Lange vertrekt dezelfde dag met twee Nederlandse officieren weer naar Klungkung om voorwaarden van Van Swieten te overhandigen.[22] Op 11 juni is hij terug met bericht van vorst Kesiman van Badung, dat deze namens de dewa agung de voorwaarden accepteerde. Mogelijk wilden Kesiman en de vorst van Tabanan met hun activiteiten voorkómen dat na een Nederlandse overwinning op Klungkung de vorst van Bangli door de Nederlands-Indische regering als oppervorst of susuhunan zou worden aangesteld over Bali en Lombok.[23]

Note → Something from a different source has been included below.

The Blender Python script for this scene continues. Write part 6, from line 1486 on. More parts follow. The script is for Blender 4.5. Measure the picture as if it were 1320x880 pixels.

Men wachtte nu enkele dagen de komst van de nieuwe luitenant-generaal af. Hertog Karel Bernhard van Saksen-Weimar-Eisenach arriveerde de 13e te Padangbai en nog dezelfde dag in Kusamba. De in Klungkung aanwezige vorsten wilden door hem ontvangen worden wat de volgende dag gebeurde. Alle vorsten van zuidelijk Bali waren in persoon of door afvaardiging aanwezig. Zij gaven aan vrede met de Nederlands-Indische overheid te wensen. De gouverneur-generaal had concepten van nieuwe traktaten meegegeven aan de hertog, maar deze ook de ruimte gelaten daarin wijzigingen aan te brengen. De hoofdzaken uit de nieuwe overeenkomsten zouden worden:[24]

  • dat Bali geheel door de Nederlanders moest worden ontruimd
  • dat de vorsten erkennen dat hun rijk deel uitmaakt van Nederlands-Indië
  • dat geen andere Europeanen werden toegelaten op Bali, alleen na toestemming van Batavia
  • dat afstand werd gedaan van het kliprecht maar bij redding van lading, schip of bemanning een bergloon werd vergoed
  • dat Bali voor de interne zaken zelfbestuur behield en niet schatplichtig aan Batavia werd.

Buiten de Zuid-Balinese vorsten om werd door van Saksen Weimar geregeld dat Karangasem onder bestuur van Mataram-Lombok kwam, conform de enkele maanden daarvoor gesloten overeenkomst. Buleleng werd onder het vorstendom Bangli gebracht. Daarmee werden Buleleng en Karangasem min of meer onttrokken aan de invloed van de dewa agung waarmee de Nederlandse invloed toenam.[25]

De vorsten van Zuid-Bali werden uitgenodigd voor berichtgeving en overleg in Badung. Dit vond plaats in Kuta in de factorij van Lange. Daarom wordt dit ook wel de Vrede van Kuta genoemd. Op 14 en 15 juli kwamen de vorsten met hun functionarissen en een gevolg van duizenden burgers waar ze op kosten van de vorsten van Badung, en van Lange, werden gehuisvest en gevoed.[26]